Mechanism of Suspension – Infrastructure and Legislation for free Camping
Research and design project exhibited in the Greek pavilion ‘Tourism Landscapes: Remaking Greece’ at the 14th International Architecture Exhibition – La Biennale di Venezia: ‘Fundamentals’.
Mechanism of Suspension is a collective project launched in March 2014, exhibited in the 14th International Architecture Exhibition – La Biennale di Venezia as part of the Greek Participation. The commissioner required the design of a tourist accommodation unit in an idyllic, non-existent coastal landscape, to which the proposal replied with three complementary elements.
The first consists of an alternative legislative framework against the privatisation of the coast, and in support of free access to the commons and the definition of communal use, with an emphasis on the conceptual categories of need and self-negation. The second invents the exemplary Udamou Beach (Nowhere land) and finally the third, constructs a field and an infrastructure for free camping.
The project is a machine that reconfigures a coastal landscape to function as a field for outdoor free accommodation. It attempts to curate logistically and legislatively the territory that supports this possibility. Precondition for the existence of this infrastructure is the radical modification of the current legal framework that would guarantee and protect free camping and the free use of the commons. The landscape that derives from this process performs as an expanded field of different zones, spatial definitions, activities, and forms of living. It does not have an owner, a fence or a monitored entrance and it cannot be appropriated. It is free, reversible, and offers access to common utility networks without compensation, while any productive activity, supply or provision concerns the needs of users and inhabitants – not profit.
The infrastructure is not a building but an exposed machine. A field that measures and produces energy, collects, and provides water, organises basic hygienic facilities, water supply and an irrigation network, manages waste, produces, stores, and disposes food, while it materialises fundamental architectural arrangements defining the territory. The living units do not unfold in relation to the infrastructure but occupy the field. Lightweight tents, fabrics, and other temporary arrangements construct the various units of accommodation.

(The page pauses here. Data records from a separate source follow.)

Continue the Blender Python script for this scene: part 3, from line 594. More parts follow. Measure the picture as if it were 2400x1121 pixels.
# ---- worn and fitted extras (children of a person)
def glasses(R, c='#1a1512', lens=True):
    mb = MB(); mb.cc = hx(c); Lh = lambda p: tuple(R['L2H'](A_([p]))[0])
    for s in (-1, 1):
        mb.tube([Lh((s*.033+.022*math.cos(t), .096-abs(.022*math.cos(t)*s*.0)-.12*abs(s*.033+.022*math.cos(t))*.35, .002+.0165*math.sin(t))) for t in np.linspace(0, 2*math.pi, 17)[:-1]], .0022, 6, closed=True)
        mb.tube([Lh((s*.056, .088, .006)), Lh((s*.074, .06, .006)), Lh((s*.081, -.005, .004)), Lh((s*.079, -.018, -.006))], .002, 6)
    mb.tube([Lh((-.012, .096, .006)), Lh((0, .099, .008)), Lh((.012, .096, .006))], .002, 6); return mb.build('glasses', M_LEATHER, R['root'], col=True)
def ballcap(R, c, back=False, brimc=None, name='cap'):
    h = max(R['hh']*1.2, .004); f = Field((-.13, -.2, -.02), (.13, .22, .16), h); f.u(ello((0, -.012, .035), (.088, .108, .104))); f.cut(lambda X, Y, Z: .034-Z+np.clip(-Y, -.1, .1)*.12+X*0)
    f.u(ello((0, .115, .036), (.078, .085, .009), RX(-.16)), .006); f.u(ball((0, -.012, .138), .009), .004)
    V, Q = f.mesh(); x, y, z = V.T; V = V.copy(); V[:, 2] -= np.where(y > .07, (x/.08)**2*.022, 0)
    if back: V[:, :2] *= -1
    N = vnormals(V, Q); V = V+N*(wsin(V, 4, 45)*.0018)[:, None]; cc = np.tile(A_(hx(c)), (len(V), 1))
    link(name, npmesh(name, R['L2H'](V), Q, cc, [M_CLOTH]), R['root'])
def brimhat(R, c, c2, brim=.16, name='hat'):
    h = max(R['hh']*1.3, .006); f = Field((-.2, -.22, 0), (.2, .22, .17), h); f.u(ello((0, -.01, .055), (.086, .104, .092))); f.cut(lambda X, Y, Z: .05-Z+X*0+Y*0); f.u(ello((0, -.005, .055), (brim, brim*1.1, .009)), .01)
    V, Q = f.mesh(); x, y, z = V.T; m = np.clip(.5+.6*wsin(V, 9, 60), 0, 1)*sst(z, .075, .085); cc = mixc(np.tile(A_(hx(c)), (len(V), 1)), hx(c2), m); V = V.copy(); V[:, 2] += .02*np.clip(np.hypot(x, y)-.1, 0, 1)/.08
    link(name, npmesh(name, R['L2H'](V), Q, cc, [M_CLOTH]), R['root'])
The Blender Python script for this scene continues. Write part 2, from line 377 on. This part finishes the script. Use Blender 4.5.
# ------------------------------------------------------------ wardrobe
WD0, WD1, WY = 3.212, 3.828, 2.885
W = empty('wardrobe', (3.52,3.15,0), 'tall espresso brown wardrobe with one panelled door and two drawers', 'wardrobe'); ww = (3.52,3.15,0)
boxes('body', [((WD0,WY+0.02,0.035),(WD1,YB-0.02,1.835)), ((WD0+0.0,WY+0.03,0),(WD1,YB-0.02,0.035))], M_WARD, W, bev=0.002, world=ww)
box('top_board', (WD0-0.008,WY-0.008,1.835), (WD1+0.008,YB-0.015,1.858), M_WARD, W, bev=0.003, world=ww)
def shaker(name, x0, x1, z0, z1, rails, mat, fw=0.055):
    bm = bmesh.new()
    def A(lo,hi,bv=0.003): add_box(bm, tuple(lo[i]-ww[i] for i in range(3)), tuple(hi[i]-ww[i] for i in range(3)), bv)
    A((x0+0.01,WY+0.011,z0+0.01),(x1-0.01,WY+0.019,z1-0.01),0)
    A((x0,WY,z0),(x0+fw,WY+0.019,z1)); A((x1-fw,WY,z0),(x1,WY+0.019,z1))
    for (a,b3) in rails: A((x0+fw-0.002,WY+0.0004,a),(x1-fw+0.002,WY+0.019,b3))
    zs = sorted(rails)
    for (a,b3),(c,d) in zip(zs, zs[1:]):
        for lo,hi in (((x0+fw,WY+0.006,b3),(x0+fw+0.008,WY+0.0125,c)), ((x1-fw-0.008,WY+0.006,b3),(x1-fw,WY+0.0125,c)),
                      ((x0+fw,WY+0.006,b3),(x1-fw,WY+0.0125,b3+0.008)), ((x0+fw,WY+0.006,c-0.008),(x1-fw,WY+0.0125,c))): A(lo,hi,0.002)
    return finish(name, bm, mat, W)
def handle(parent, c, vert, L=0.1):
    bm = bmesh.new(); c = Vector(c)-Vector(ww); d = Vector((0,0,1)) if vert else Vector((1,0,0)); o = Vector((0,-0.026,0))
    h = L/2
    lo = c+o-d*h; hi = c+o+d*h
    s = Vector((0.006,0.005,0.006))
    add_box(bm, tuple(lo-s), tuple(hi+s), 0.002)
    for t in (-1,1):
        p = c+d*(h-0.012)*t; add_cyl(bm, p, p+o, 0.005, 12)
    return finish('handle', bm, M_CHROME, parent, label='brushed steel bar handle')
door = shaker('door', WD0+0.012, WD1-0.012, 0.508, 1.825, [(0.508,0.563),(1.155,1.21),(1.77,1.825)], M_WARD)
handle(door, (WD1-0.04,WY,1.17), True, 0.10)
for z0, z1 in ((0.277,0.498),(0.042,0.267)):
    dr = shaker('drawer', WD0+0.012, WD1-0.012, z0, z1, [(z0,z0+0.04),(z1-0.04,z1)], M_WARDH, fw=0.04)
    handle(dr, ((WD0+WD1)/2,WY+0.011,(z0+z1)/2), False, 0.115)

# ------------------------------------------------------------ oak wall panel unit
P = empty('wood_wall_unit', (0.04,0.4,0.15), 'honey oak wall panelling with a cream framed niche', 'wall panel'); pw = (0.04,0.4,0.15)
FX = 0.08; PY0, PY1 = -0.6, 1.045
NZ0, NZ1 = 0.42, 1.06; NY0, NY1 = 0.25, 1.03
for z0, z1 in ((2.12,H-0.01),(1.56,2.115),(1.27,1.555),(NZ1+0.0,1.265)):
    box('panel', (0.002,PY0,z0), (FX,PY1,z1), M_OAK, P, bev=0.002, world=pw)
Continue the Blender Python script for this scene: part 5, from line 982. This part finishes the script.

The relation between infrastructure, dwelling and landscape intensifies the paradox of an otherwise free camping site designed as an open machine for living. The often hidden parts of a building – cables, pipes, tanks, boilers, storage, cranes, refrigerators, kitchens, toilets, basins and faucets – are uncovered “in the middle of nowhere”, exposing the sheer size of all things considered as the minimum necessary. How can we expose the limits – political and social – of the ruthless exploitation and privatisation that the current economy and way of life enforce?